Jefferson and others read an account of the chaos in Paris written and distributed by Paul Nérac, a deputy from Bordeaux. Cutting believed that Nérac’s article, not found, briefly soothed the protesters, writing that its “moderating efficacy was immediately manifest. The patriots of Paris it appear’d had overcome diciplin’d mercenaries and cut the throats of a few obnoxious chieftains. But even had the event of that conflict prov’d otherwise nothing cou’d daunt or diminish the spirit of all ranks of people here in support of the national assembly, nor suppress open demonstrations of its fervency” (Jefferson, Papers , 15:293, 296).

3.

As mob violence mounted in the weeks following the Bastille’s fall, King Louis XVI and Queen Marie Antoinette wove in and out of public view. Prominent members of the court, including Charles Philippe, Comte d’Artois, scattered abroad. On 15 July the king ordered Victor François, Marshal de Broglie (1718–1804), to move troops out of Paris (William Doyle, The Oxford History of the French Revolution, Oxford, 1989, p. 108, 110, 112, 122, 451).

4.

Royal advisors who urged Louis XVI to assent to the liberal restructuring of government powers under the June formation of the National Assembly now faced the king’s purge. After being dismissed on 11 July, finance minister Jacques Necker was invited to return to his post five days later by order of the National Assembly. Armand Marc, Comte de Montmorin de Saint Herem, the foreign minister, was also dismissed but regained his post (Bosher, French Rev. , p. xvii, I, 128; John S. C. Abbott, The French Revolution of 1789: As Viewed in the Light of Republican Institutions, 2 vols., N.Y., 1887, 2:522).

5.

Jean Sylvain Bailly (1736–1793), who served as mayor of Paris from 1789 to 1791, presided over the 20 June Tennis Court Oath, which marked the National Assembly’s formal creation and its public commitment to drafting a national constitution.
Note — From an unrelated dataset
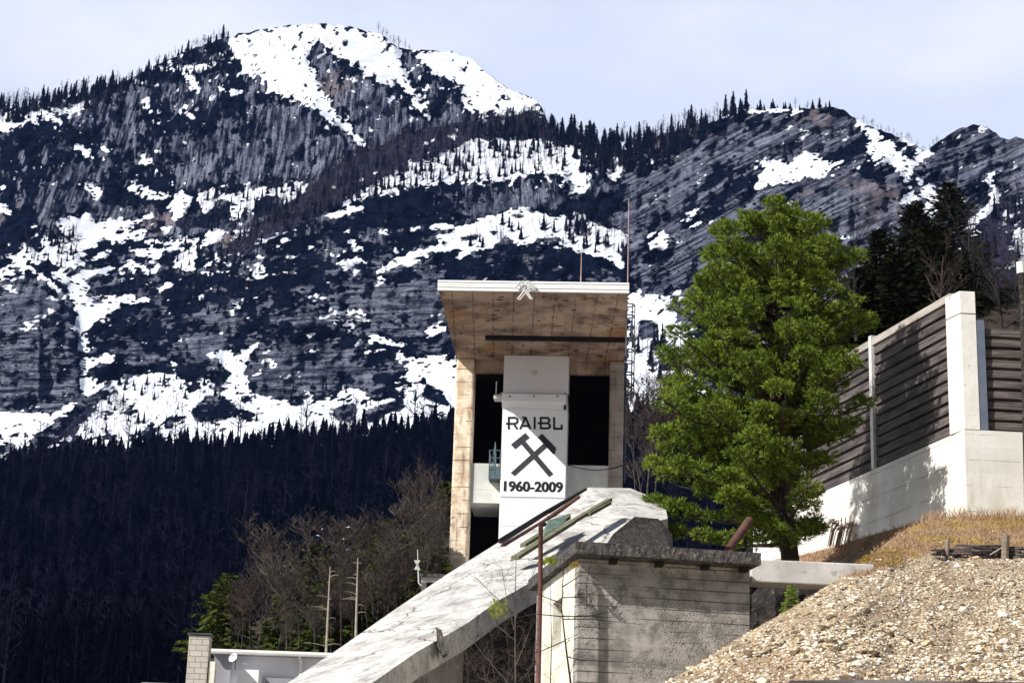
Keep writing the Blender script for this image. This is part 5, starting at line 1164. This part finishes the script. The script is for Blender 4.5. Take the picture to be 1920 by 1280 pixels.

After meeting with Bailly, Louis XVI proceeded to the Paris town hall, where he donned a tricolor cockade (Hoefer, Nouv. biog. générale ; Bosher, French Rev. , p. xvii, 131, 133).

6.

JA socialized with Broglie in Paris in 1778–1779. Broglie was a cousin of the Chevalier de La Luzerne (JA, D&A , 2:295, 396; Hoefer, Nouv. biog. générale ).

To John Adams from James Lovell, 26 July 1789 Lovell, James Adams, John
From James Lovell
My dear honoured Friend Boston July 26th. 1789

I had often considered your Situation, before the Receipt of your Letter of the 16th, and I had hoped you would “Possess yourself in Patience.” If you already draw a Picture Teste di legno and talk of sharpening an Ax for Decapitation, what am I to look for in the Run of a Twelvemonth?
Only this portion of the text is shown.